Photo by Kevin Trotman on Flickr.com |
So what are the key components of a fundraising plan? I believe they include a goal, a purpose, a set of revenue sources and activities, a timeline, a budget, and evaluation criteria. Let’s look at each one of these in detail.
A goal: Your annual fundraising goal should be set based on what you’ve been able to raise in the past, and what your organization’s planned expenses are for the coming year. The farther apart those two numbers are, the more ambitious the plan (and the more you will need to invest in fundraising to meet your goal). Ideally your plan will include both dollar ($) and donor (#) goals.
A purpose: Articulate in a paragraph or two what you are raising money for. If the primary need is general operating support, talk about the overall impact of your organization. If you only need to raise money for a specific program, talk about why that program matters to your constituents.
A set of revenue sources and activities: The organizations with the greatest financial stability are those that have a diverse stream of contributed revenue. For most organizations, the bulk of your revenue will come from individual donors, along with some public or private grants, and an annual fundraising event that generates important unrestricted funds from individuals and corporate sponsors. Activities should be evaluated and selected based on available staff resources and the cost per dollar raised for each.
A timeline: Map out the year.
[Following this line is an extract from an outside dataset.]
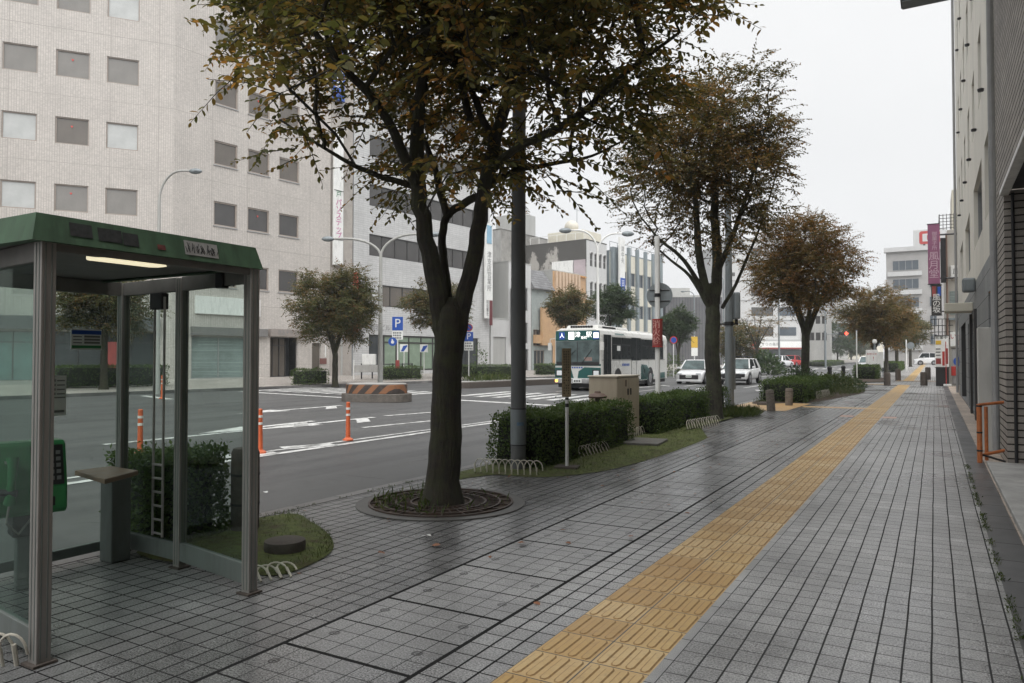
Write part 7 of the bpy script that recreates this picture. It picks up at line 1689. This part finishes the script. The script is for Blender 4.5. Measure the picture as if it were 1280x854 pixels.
# upright white board, thin poles beyond the crossing
b_ = on(1090, 53); t = thing('upright_board', 'white upright sign board with red heading on the pavement edge', 'sign board', b_, 0); b = MB(); b.box(-.40, .40, -.08, .08, .1, 2.05); b.build('board', M['white'], t, bevel=.02); text('お知らせ', .17, M['red'], t, (0, -.085, 1.75)); text('!', .4, M['red'], t, (.1, -.085, 1.42)); b = MB(); b.box(-.3, .3, -.2, .2, 0, .1); b.build('foot', M['stone_dark'], t)
b_ = on(1071, 49); t = thing('thin_pole', 'thin white pole standing in the bed by the side street', 'pole', b_); b = MB(); b.tube([(0, 0, 0), (0, 0, 3.3)], .04, 8); b.build('shaft', M['white'], t, smooth=True); b = MB(); b.lathe([(.05, 3.3), (.055, 3.33), (.02, 3.36)], 8); b.build('cap', M['galv'], t)
b_ = on(1093.5, 55); t = thing('ball_lamp', 'grey pole with a white ball lamp beside the upright white board', 'lamp', b_); b = MB(); b.tube([(0, 0, 0), (0, 0, 2.5)], .07, 10); b.build('shaft', M['galv'], t, smooth=True); b = MB(); b.lathe([(.05, 2.5), (.14, 2.58), (.16, 2.7), (.12, 2.82), (.03, 2.86)], 16); b.build('globe', M['white'], t, smooth=True)
b_ = on(1133, 76); t = thing('road_sign', 'blue topped pole with a grey round mirror far along the pavement', 'road sign', b_); b = MB(); b.tube([(0, 0, 0), (0, 0, 3.2)], .06, 8); b.build('post', M['white'], t); b = MB(); b.disc((.4, -.1, 2.6), (0, 1, 0), .35, 20, .05); b.build('mirror', M['galv'], t)
b_ = on(1098, 57); t = thing('notice_stand', 'small white notice stand right of the ball lamp', 'notice', b_); b = MB(); b.box(-.35, .35, -.05, .05, .7, 1.9); b.build('board', M['paper'], t); b = MB(); b.tube([(-.3, 0, 0), (-.3, 0, .7)], .03, 6); b.tube([(.3, 0, 0), (.3, 0, .7)], .03, 6); b.build('legs', M['galv'], t)
# traffic light far off
b_ = on(1031, 108); t = thing('traffic_light', 'red traffic light on a long arm far down the road', 'traffic light', b_); b = MB(); b.tube([(0, 0, 0), (0, 0, 5.2)], .1, 8); b.tube([(0, 0, 4.7), (2.6, .3, 4.8)], .05, 6); b.build('mast', M['galv'], t)
b = MB(); b.box(1.9, 3.2, -.1, .12, 4.55, 5.0); hs_ = b.build('housing', M['dark_metal'], t, bevel=.03); b = MB(); b.disc((2.95, -.12, 4.78), (0, 1, 0), .22, 18, .04); b.build('red_lamp', emit('red_signal_lamp', (1.0, .06, .03), 3.0), hs_); b = MB(); b.disc((2.55, -.115, 4.78), (0, 1, 0), .14, 18, .03); b.disc((2.15, -.115, 4.78), (0, 1, 0), .14, 18, .03); b.build('unlit_lamp', M['black'], hs_)
# ================================================================== SKY, SUN, CAMERA
w = bpy.data.worlds.new('World'); SC.world = w; w.use_nodes = True; nt = w.node_tree; bg = nt.nodes['Background']
SE, SR = R(62), R(150)
sky = nt.nodes.new('ShaderNodeTexSky'); sky.sky_type = 'NISHITA'; sky.sun_disc = False; sky.sun_elevation = SE; sky.sun_rotation = SR; sky.air_density = 1.0; sky.dust_density = 4.0; sky.ozone_density = 1.0
hs = nt.nodes.new('ShaderNodeHueSaturation'); hs.inputs['Saturation'].default_value = 0.12; nt.links.new(sky.outputs[0], hs.inputs['Color'])
# overcast: an even pale cloud deck with faint unevenness over the clear-sky light
tc = nt.nodes.new('ShaderNodeTexCoord'); nz = nt.nodes.new('ShaderNodeTexNoise'); nz.inputs['Scale'].default_value = 1.6; nz.inputs['Detail'].default_value = 5; nt.links.new(tc.outputs['Generated'], nz.inputs['Vector'])
rp = nt.nodes.new('ShaderNodeValToRGB'); e = rp.color_ramp.elements; e[0].position = .3; e[0].color = (6.0, 6.1, 6.22, 1); e[1].position = .7; e[1].color = (7.1, 7.15, 7.2, 1); nt.links.new(nz.outputs['Fac'], rp.inputs[0])
mx = nt.nodes.new('ShaderNodeMix'); mx.data_type = 'RGBA'; mx.inputs[0].default_value = 0.85; nt.links.new(hs.outputs[0], mx.inputs[6]); nt.links.new(rp.outputs[0], mx.inputs[7]); 
# bright lobe added to the sky, out of view behind right, lifting the far fronts
vd = nt.nodes.new('ShaderNodeVectorMath'); vd.operation = 'DOT_PRODUCT'; nt.links.new(tc.outputs['Generated'], vd.inputs[0]); vd.inputs[1].default_value = Vector((0.60, -0.35, 0.72)).normalized()
mr = nt.nodes.new('ShaderNodeMapRange'); mr.interpolation_type = 'SMOOTHSTEP'; nt.links.new(vd.outputs['Value'], mr.inputs[0])
for k_, v_ in enumerate((0.25, 1.0, 1.0, 2.4)): mr.inputs[k_ + 1].default_value = v_
vs_ = nt.nodes.new('ShaderNodeVectorMath'); vs_.operation = 'SCALE'; nt.links.new(mx.outputs[2], vs_.inputs[0]); nt.links.new(mr.outputs[0], vs_.inputs['Scale']); nt.links.new(vs_.outputs[0], bg.inputs['Color'])
bg.inputs['Strength'].default_value = 0.1
sl = bpy.data.lights.new('sun', 'SUN'); sl.energy = 1.2; sl.angle = R(50); sl.color = (1, .97, .93); so = bpy.data.objects.new('sun', sl); COL.objects.link(so)
dirv = Vector((math.sin(SR) * math.cos(SE), math.cos(SR) * math.cos(SE), math.sin(SE))); so.rotation_euler = dirv.to_track_quat('Z', 'Y').to_euler(); so.location = dirv * 60
cam = bpy.data.cameras.new('camera'); cam.sensor_width = 36; cam.sensor_fit = 'HORIZONTAL'; cam.lens = F / 1280 * 36; cam.clip_end = 4000; cam.clip_start = .05
co = bpy.data.objects.new('camera', cam); COL.objects.link(co); co.location = (0, 0, EYE); co.rotation_euler = (R(90) + PITCH, 0, YAW); SC.camera = co
SC.view_settings.view_transform = 'Standard'; SC.view_settings.look = 'None'; SC.view_settings.exposure = 0.58; SC.view_settings.gamma = 1.0
SC.render.engine = 'CYCLES'; SC.cycles.max_bounces = 8; SC.cycles.transparent_max_bounces = 16; SC.cycles.diffuse_bounces = 3

HAZE = 0.0008
# light mist
hz = MB(); hz.box(-130, 110, -60, 330, -1.6, 32); hzo = hz.build('haze', (lambda m: (m.t.nodes.remove(m.bsdf), (lambda v: (v.inputs['Color'].default_value.__setitem__(slice(0, 4), (.93, .95, .97, 1)), v.inputs['Density'].__setattr__('default_value', HAZE), m.l(v.outputs[0], m.out.inputs['Volume'])))(m.n('ShaderNodeVolumePrincipled')), m.mat)[2])(NT('thin_mist'))); hzo['kind'] = 'stuff'
hzo['label'] = 'thin pale mist hanging over the whole street'; hzo['category'] = 'mist'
When do your direct mail appeals go out? How do other communications such as newsletters, emails, and social media posts strengthen the case for giving? Where are the opportunities for reporting back to donors about how their gift was used, such as a mid-year or annual report? How often do stewardship materials get rewritten?
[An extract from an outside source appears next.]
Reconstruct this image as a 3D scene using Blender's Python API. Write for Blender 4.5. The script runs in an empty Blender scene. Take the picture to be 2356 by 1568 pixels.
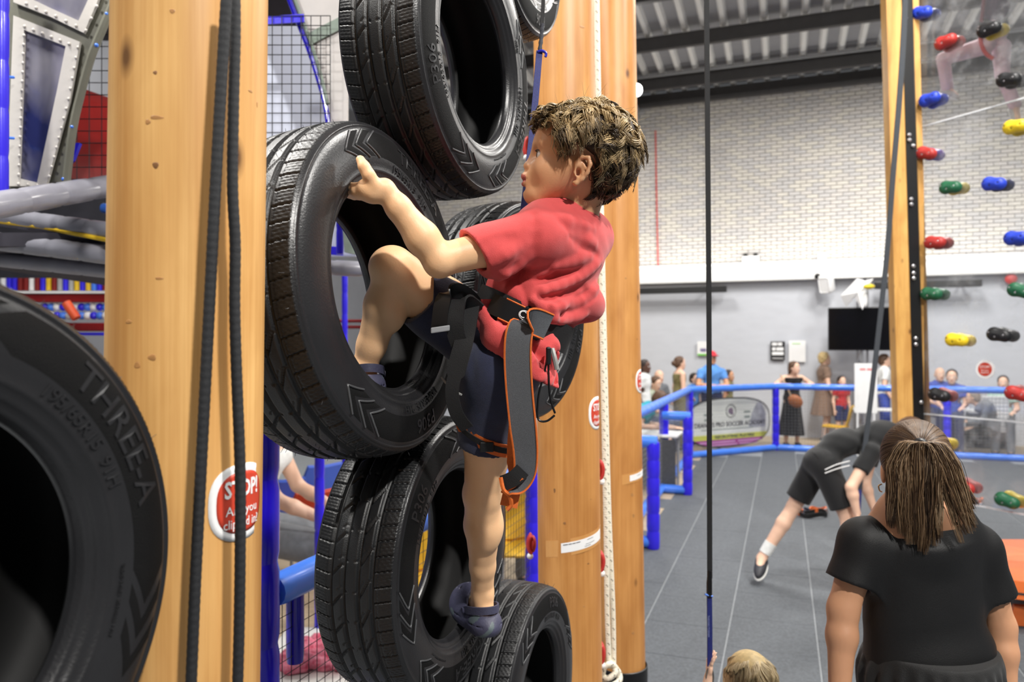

A budget: identify the direct costs associated with your fundraising activities, such as printing, postage, food, and gifts. For indirect costs, list the activities that take up the most staff time. Wherever possible, estimate the amount of time needed for each activity identified. Net revenue for special events is always less impressive when you factor in the months of staff time spent planning the event.
Evaluation criteria: What analytical reports will you run and how often? The only way to know if you are using your resources effectively is to evaluate your fundraising activities as they relate to contributed revenue. Be sure to look at donor retention rates as well as total dollars raised. Sometimes an overall increase in revenue can obscure an issue with disgruntled donors.
It should only take a few hours to pull together these six items. The fundraising plan then becomes a tool you can use with your board to help them understand the many moving parts of your fundraising program and how/where they can engage more effectively. The plan is also useful when setting goals for the following year, and justifying an increase in expenses for an activity that has shown itself to be highly effective with your constituency.
If you don’t have someone in-house who can pull together a fundraising plan, consider bringing in an outside consultant. The one-time expense can easily be recouped through having a more efficient and effective set of fundraising activities and a board that understands how staff time is allocated.